Arkansas Code Annotated Section 18-49-104 Sale of property under court order and publication of notice of sales.
(a)(1) Sales of personal property made by order of the court shall be on a credit of three months.
    (2) Sales of real property made by court order shall be on a credit of not less than three months nor more than six months, or on installments equivalent to not more than four months' credit on the whole, to be determined by the court.
(b)(1) In all sales on credit, the purchaser shall execute a bond, with good surety, to be approved by the person making the sale, which bond shall have the
force of a judgment.
    (2) In sales of real property, a lien shall be retained on the property for its price.
(c)(1) The mortgagee, trustee, or vendor shall publish a notice of the sale in a newspaper published and having a general circulation in the county in which the property is situated or, if this is not available, then in a newspaper of general statewide daily publication one time.
    (2) The publication shall be at least ten days prior to the sale.
 
Arkansas Code Annotated Section 18-49-105 Proceeds of sale insufficient.
If the whole of mortgaged property does not sell for a sum sufficient to satisfy the amount due, an execution may be issued against the defendant as on ordinary judgments.
 
Arkansas Code Annotated Section 18-49-106 Redemption of real property.

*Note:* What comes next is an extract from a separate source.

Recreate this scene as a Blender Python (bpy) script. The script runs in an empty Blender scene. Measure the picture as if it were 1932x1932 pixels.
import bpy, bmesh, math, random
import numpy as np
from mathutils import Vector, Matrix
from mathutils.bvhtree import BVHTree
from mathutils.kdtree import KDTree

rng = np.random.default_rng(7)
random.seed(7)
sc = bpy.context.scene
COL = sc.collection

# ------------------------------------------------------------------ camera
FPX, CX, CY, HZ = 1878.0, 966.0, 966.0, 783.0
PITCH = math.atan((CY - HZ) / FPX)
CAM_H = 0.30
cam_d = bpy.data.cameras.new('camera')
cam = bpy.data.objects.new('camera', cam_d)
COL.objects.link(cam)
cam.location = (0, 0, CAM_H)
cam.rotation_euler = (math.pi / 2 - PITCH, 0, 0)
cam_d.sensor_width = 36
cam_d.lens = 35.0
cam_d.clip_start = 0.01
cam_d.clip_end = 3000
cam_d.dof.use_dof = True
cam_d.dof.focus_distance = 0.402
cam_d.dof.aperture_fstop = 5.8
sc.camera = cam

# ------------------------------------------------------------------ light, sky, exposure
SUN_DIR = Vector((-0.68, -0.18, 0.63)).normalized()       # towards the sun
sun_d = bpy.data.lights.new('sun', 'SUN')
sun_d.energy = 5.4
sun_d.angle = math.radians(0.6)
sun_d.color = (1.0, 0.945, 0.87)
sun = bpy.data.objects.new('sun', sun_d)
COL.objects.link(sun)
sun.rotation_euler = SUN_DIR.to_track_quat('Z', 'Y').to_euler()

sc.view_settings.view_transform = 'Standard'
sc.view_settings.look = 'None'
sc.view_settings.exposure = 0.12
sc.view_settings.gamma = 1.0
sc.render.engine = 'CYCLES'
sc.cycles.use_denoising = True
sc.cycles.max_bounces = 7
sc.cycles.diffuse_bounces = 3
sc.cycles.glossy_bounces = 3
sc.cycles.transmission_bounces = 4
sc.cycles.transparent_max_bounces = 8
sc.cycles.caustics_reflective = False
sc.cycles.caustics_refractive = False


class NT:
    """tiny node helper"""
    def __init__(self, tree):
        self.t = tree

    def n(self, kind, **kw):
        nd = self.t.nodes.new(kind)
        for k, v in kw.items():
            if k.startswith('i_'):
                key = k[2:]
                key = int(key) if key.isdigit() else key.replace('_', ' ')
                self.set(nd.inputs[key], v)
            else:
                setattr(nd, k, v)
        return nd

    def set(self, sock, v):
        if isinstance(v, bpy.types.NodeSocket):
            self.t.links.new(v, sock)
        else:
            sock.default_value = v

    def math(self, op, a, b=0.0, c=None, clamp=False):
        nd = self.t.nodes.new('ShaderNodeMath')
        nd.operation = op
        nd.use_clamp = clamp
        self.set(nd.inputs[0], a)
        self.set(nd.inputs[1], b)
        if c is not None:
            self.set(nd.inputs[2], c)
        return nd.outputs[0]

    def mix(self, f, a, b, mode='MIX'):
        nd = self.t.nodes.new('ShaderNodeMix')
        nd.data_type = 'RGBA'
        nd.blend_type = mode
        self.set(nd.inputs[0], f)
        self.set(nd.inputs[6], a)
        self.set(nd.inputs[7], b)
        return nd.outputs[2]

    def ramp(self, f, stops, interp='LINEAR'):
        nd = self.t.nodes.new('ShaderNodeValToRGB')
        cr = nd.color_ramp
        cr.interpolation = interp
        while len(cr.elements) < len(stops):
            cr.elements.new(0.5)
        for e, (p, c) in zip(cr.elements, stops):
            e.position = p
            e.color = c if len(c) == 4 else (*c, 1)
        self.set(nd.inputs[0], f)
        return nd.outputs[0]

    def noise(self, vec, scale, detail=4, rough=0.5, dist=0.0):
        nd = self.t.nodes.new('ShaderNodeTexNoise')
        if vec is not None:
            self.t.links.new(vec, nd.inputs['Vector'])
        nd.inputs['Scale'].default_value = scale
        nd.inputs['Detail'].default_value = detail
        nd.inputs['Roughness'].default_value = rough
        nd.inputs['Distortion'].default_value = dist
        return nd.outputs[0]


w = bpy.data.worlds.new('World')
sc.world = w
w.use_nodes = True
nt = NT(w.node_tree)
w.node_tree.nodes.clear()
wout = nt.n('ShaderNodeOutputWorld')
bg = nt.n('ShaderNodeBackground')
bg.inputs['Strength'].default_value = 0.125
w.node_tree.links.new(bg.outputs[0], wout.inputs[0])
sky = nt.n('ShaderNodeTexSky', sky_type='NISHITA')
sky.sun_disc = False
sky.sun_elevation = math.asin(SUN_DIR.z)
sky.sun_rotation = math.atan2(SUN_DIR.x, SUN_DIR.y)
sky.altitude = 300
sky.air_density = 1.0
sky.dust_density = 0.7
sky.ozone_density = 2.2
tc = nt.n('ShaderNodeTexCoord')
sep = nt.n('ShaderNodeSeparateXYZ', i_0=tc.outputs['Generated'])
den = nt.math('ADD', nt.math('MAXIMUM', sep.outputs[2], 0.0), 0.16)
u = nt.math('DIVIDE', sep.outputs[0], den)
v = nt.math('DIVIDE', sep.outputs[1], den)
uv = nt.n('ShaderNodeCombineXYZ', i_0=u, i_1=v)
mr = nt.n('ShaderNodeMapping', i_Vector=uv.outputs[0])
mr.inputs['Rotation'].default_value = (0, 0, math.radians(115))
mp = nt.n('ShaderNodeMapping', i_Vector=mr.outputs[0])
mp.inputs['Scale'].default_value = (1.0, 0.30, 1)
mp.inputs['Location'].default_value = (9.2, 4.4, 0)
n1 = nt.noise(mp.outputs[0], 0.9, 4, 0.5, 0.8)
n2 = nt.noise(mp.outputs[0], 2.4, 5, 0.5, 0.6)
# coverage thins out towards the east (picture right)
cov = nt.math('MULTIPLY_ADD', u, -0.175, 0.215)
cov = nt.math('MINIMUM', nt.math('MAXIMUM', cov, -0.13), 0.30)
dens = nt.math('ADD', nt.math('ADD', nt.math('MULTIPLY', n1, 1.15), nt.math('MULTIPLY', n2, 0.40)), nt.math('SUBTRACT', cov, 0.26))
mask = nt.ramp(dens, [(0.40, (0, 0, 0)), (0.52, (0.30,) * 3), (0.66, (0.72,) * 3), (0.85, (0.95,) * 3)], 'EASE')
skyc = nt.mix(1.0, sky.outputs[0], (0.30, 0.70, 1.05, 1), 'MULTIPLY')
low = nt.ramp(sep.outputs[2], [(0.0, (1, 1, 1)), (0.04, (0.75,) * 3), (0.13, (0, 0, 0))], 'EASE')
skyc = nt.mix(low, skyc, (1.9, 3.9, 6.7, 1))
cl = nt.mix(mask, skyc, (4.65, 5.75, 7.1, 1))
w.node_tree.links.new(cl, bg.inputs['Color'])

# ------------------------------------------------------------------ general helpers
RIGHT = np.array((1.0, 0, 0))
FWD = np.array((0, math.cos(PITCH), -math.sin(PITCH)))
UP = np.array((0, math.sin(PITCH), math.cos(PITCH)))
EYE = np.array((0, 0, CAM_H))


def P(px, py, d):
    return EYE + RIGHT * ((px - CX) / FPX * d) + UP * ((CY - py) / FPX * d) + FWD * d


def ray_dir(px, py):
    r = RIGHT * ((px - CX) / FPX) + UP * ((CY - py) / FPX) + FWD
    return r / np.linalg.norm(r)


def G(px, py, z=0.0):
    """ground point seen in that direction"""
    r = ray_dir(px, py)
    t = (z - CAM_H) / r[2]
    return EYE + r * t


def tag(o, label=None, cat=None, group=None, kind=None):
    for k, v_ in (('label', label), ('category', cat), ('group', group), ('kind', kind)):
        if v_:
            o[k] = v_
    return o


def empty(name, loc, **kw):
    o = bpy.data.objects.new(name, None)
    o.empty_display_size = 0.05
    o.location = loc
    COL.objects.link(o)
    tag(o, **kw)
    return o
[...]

In all cases where real property is sold under an order or decree of the chancery court, or a court exercising chancery jurisdiction in the foreclosure of mortgages and deeds of trust, the mortgagor, or his heirs or legal representatives, shall have the right to redeem the property so sold. This may be done at any time within one (1) year from date of sale, by the payment of the amount for which the property was sold, together with interest thereon, at the rate borne by the decree or judgment, and the cost of foreclosure and sale. The mortgagor may waive the right of redemption in the mortgage or deed of trust so executed and foreclosed.